===== RECORDED INFORMATION

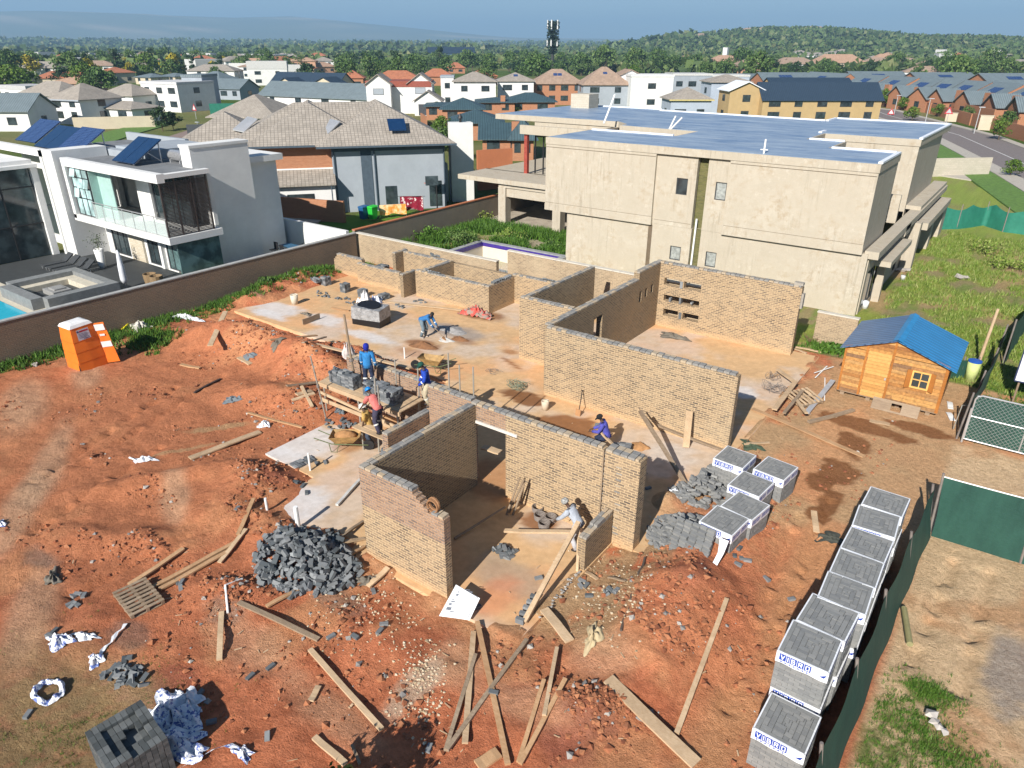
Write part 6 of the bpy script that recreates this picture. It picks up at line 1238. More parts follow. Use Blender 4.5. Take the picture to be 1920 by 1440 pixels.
# ---------------------------------------------------------------- scaffold
GALV = plain('galvanised_tube', (.40, .38, .33), .55, .2, metal=.3)
def pole(label, a, b, r=.028, group='scaffold poles round the brickwork', mat=None):
    m = MB(); m.tube(a, b, r, r, 8); t = thing('scaffold_pole', label, 'scaffold pole', tuple(a), group); m.build('tube', mat or GALV, t); c = MB(); p = Vector(a)+(Vector(b)-Vector(a))*.55; c.tube(p-Vector((0, 0, .05)), p+Vector((0, 0, .05)), r*2.0, r*2.0, 8); c.build('coupler', WIREM, t); return t
def topz_at(px, py, Y): return PY(px, py, Y)
pole('leaning scaffold pole standing alone on the left', (-20.0, 15.35, 0), G(582, 668, 2.9))
pole('scaffold pole in front of the man in the pink shirt', (-16.62, 14.85, 0), topz_at(702, 705, 14.8))
pole('scaffold pole right of the pink shirt reaching the brick end', (-15.75, 14.2, 0), topz_at(707, 718, 14.3)) if False else pole('scaffold pole right of the man in the pink shirt', G(720, 845), topz_at(708, 722, 14.6))
pole('scaffold pole between the two stacks on the deck', (-18.5, 16.5, 0), topz_at(693, 690, 16.4)) if False else None
p = topz_at(645, 590, 16.6); pole('tallest weathered pole at the left end of the deck', (p.x+.35, 16.6, 0), p, .045, mat=WOODO)
for i, (px, py, Y, l) in enumerate(((740, 675, 16.85, 'thin pole behind the scaffold wall left of the trench'), (783, 690, 16.85, 'thin pole behind the scaffold wall near the man with the green cap'), (840, 662, 16.6, 'pole rising right of the man with the green cap'), (861, 685, 16.6, 'shorter pole second to the right of the green capped man'), (887, 688, 16.6, 'rightmost pole behind the doorway wall'))):
    p = topz_at(px, py, Y); pole(l, (p.x, Y, 0), p, .025)
t = thing('scaffold_deck', 'raised plank deck carrying the brick stacks along the scaffold wall', 'scaffold', (-18.4, 16.2, 0)); m = MB()
for k in range(5): m.box(-20.5, -16.2, 15.62+k*.25, 15.62+k*.25+.235, 1.38+.004*k, 1.42+.004*k)
m.build('deck_boards', WOODP, t)
for x in (-20.3, -18.4, -16.4):
    for y in (15.65, 16.75): m = MB(); m.tube((x, y, -.1), (x, y, 1.38), .03); m.build('leg', GALV, t)
m = MB(); m.box(-20.5, -16.2, 15.56, 15.60, 1.25, 1.42); m.box(-20.4, -16.4, 15.54, 15.57, .62, .78); m.build('edge_board', WOODP, t)
t = thing('scaffold_walkway', 'lower plank walkway under the man in the pink shirt', 'scaffold', (-16.2, 14.8, 0)); m = MB(); m.box(-17.4, -15.2, 14.4, 14.62, .94, .98); m.box(-17.4, -15.2, 14.66, 14.9, .944, .984); m.build('deck_boards', WOODP, t)
for x in (-17.2, -15.4): m = MB(); m.tube((x, 14.65, 0), (x, 14.65, .94), .03); m.build('leg', GALV, t)
A, B = G(600, 735, 1.05), G(768, 812, 1.05); m = MB(); m.bar(A, B, .05, .10); centred(m, 'ledger_rail', WOODP, 'long pale ledger rail running in front of the scaffold', 'rail')
t = thing('mortar_board', 'heap of orange mortar on a board between the scaffold and the green capped man', 'mortar', (-15.8, 16.2, 0)); m = MB(); m.box(-16.1, -15.1, 15.75, 16.9, .98, 1.02); m.build('board', WOODO, t); m = MB(); m.lathe((-15.6, 16.3, 1.02), [(.42, 0), (.35, .08), (.2, .2), (.03, .26)], 12); MORT = plain('fresh_mortar', (.46, .24, .10), .95, .4, 6, bump=.8, bdist=.03); m.build('mortar', MORT, t, True)
for x in (-16.0, -15.2): m = MB(); m.tube((x, 16.3, 0), (x, 16.3, .98), .03); m.build('leg', GALV, t)
# mortar heaps
def mound(label, px, py, rx, ry, h, mat, name='mortar_heap', cat='mortar heap', z=0.0):
    g = G(px, py, z); m = MB(); ns, nr = 20, 6; vs = []
    for i in range(nr+1):
        for j in range(ns):
            a = 6.283*j/ns; u = i/nr; wob = 1+.15*math.sin(3*a+px)+.1*math.sin(5*a); vs.append((g.x+rx*u*wob*math.cos(a), g.y+ry*u*wob*math.sin(a), z-.01+h*(1-u)**1.2*(.85+.3*random.random())+(.02 if i < nr else 0)))
    fs = [(i*ns+j, i*ns+(j+1) % ns, (i+1)*ns+(j+1) % ns, (i+1)*ns+j) for i in range(nr) for j in range(ns)]; m.add(vs, fs); return centred(m, name, mat, label, cat, smooth=True)
mound('brown mortar heap at the feet of the bending man', 793, 648, .8, .45, .22, plain('brown_mortar', (.27, .13, .06), .95, .4, 6, bump=.8, bdist=.03)); mound('smaller brown mortar heap right of the bending man', 862, 636, .5, .3, .15, MATS['brown_mortar']); mound('pale cement and ash heap behind the bending man', 845, 618, 1.1, .5, .12, plain('ash_grey', (.42, .40, .38), .95, .5, 5, bump=.9, bdist=.04)); mound('whitish cement heap between the brown mortar heaps', 836, 638, .45, .3, .14, plain('pale_cement', (.56, .54, .50), .95, .3, 6, bump=.8, bdist=.03))
mound('orange mortar heap near the man in the purple jacket', 1200, 838, .35, .3, .2, MORT)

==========

→ PROMPT
Reproduce the full listing above verbatim, with no pictures included.

→ SOLUTION TO THIS PROBLEM
Write part 6 of the bpy script that recreates this picture. It picks up at line 1238. More parts follow. Use Blender 4.5. Take the picture to be 1920 by 1440 pixels.
# ---------------------------------------------------------------- scaffold
GALV = plain('galvanised_tube', (.40, .38, .33), .55, .2, metal=.3)
def pole(label, a, b, r=.028, group='scaffold poles round the brickwork', mat=None):
    m = MB(); m.tube(a, b, r, r, 8); t = thing('scaffold_pole', label, 'scaffold pole', tuple(a), group); m.build('tube', mat or GALV, t); c = MB(); p = Vector(a)+(Vector(b)-Vector(a))*.55; c.tube(p-Vector((0, 0, .05)), p+Vector((0, 0, .05)), r*2.0, r*2.0, 8); c.build('coupler', WIREM, t); return t
def topz_at(px, py, Y): return PY(px, py, Y)
pole('leaning scaffold pole standing alone on the left', (-20.0, 15.35, 0), G(582, 668, 2.9))
pole('scaffold pole in front of the man in the pink shirt', (-16.62, 14.85, 0), topz_at(702, 705, 14.8))
pole('scaffold pole right of the pink shirt reaching the brick end', (-15.75, 14.2, 0), topz_at(707, 718, 14.3)) if False else pole('scaffold pole right of the man in the pink shirt', G(720, 845), topz_at(708, 722, 14.6))
pole('scaffold pole between the two stacks on the deck', (-18.5, 16.5, 0), topz_at(693, 690, 16.4)) if False else None
p = topz_at(645, 590, 16.6); pole('tallest weathered pole at the left end of the deck', (p.x+.35, 16.6, 0), p, .045, mat=WOODO)
for i, (px, py, Y, l) in enumerate(((740, 675, 16.85, 'thin pole behind the scaffold wall left of the trench'), (783, 690, 16.85, 'thin pole behind the scaffold wall near the man with the green cap'), (840, 662, 16.6, 'pole rising right of the man with the green cap'), (861, 685, 16.6, 'shorter pole second to the right of the green capped man'), (887, 688, 16.6, 'rightmost pole behind the doorway wall'))):
    p = topz_at(px, py, Y); pole(l, (p.x, Y, 0), p, .025)
t = thing('scaffold_deck', 'raised plank deck carrying the brick stacks along the scaffold wall', 'scaffold', (-18.4, 16.2, 0)); m = MB()
for k in range(5): m.box(-20.5, -16.2, 15.62+k*.25, 15.62+k*.25+.235, 1.38+.004*k, 1.42+.004*k)
m.build('deck_boards', WOODP, t)
for x in (-20.3, -18.4, -16.4):
    for y in (15.65, 16.75): m = MB(); m.tube((x, y, -.1), (x, y, 1.38), .03); m.build('leg', GALV, t)
m = MB(); m.box(-20.5, -16.2, 15.56, 15.60, 1.25, 1.42); m.box(-20.4, -16.4, 15.54, 15.57, .62, .78); m.build('edge_board', WOODP, t)
t = thing('scaffold_walkway', 'lower plank walkway under the man in the pink shirt', 'scaffold', (-16.2, 14.8, 0)); m = MB(); m.box(-17.4, -15.2, 14.4, 14.62, .94, .98); m.box(-17.4, -15.2, 14.66, 14.9, .944, .984); m.build('deck_boards', WOODP, t)
for x in (-17.2, -15.4): m = MB(); m.tube((x, 14.65, 0), (x, 14.65, .94), .03); m.build('leg', GALV, t)
A, B = G(600, 735, 1.05), G(768, 812, 1.05); m = MB(); m.bar(A, B, .05, .10); centred(m, 'ledger_rail', WOODP, 'long pale ledger rail running in front of the scaffold', 'rail')
t = thing('mortar_board', 'heap of orange mortar on a board between the scaffold and the green capped man', 'mortar', (-15.8, 16.2, 0)); m = MB(); m.box(-16.1, -15.1, 15.75, 16.9, .98, 1.02); m.build('board', WOODO, t); m = MB(); m.lathe((-15.6, 16.3, 1.02), [(.42, 0), (.35, .08), (.2, .2), (.03, .26)], 12); MORT = plain('fresh_mortar', (.46, .24, .10), .95, .4, 6, bump=.8, bdist=.03); m.build('mortar', MORT, t, True)
for x in (-16.0, -15.2): m = MB(); m.tube((x, 16.3, 0), (x, 16.3, .98), .03); m.build('leg', GALV, t)
# mortar heaps
def mound(label, px, py, rx, ry, h, mat, name='mortar_heap', cat='mortar heap', z=0.0):
    g = G(px, py, z); m = MB(); ns, nr = 20, 6; vs = []
    for i in range(nr+1):
        for j in range(ns):
            a = 6.283*j/ns; u = i/nr; wob = 1+.15*math.sin(3*a+px)+.1*math.sin(5*a); vs.append((g.x+rx*u*wob*math.cos(a), g.y+ry*u*wob*math.sin(a), z-.01+h*(1-u)**1.2*(.85+.3*random.random())+(.02 if i < nr else 0)))
    fs = [(i*ns+j, i*ns+(j+1) % ns, (i+1)*ns+(j+1) % ns, (i+1)*ns+j) for i in range(nr) for j in range(ns)]; m.add(vs, fs); return centred(m, name, mat, label, cat, smooth=True)
mound('brown mortar heap at the feet of the bending man', 793, 648, .8, .45, .22, plain('brown_mortar', (.27, .13, .06), .95, .4, 6, bump=.8, bdist=.03)); mound('smaller brown mortar heap right of the bending man', 862, 636, .5, .3, .15, MATS['brown_mortar']); mound('pale cement and ash heap behind the bending man', 845, 618, 1.1, .5, .12, plain('ash_grey', (.42, .40, .38), .95, .5, 5, bump=.9, bdist=.04)); mound('whitish cement heap between the brown mortar heaps', 836, 638, .45, .3, .14, plain('pale_cement', (.56, .54, .50), .95, .3, 6, bump=.8, bdist=.03))
mound('orange mortar heap near the man in the purple jacket', 1200, 838, .35, .3, .2, MORT)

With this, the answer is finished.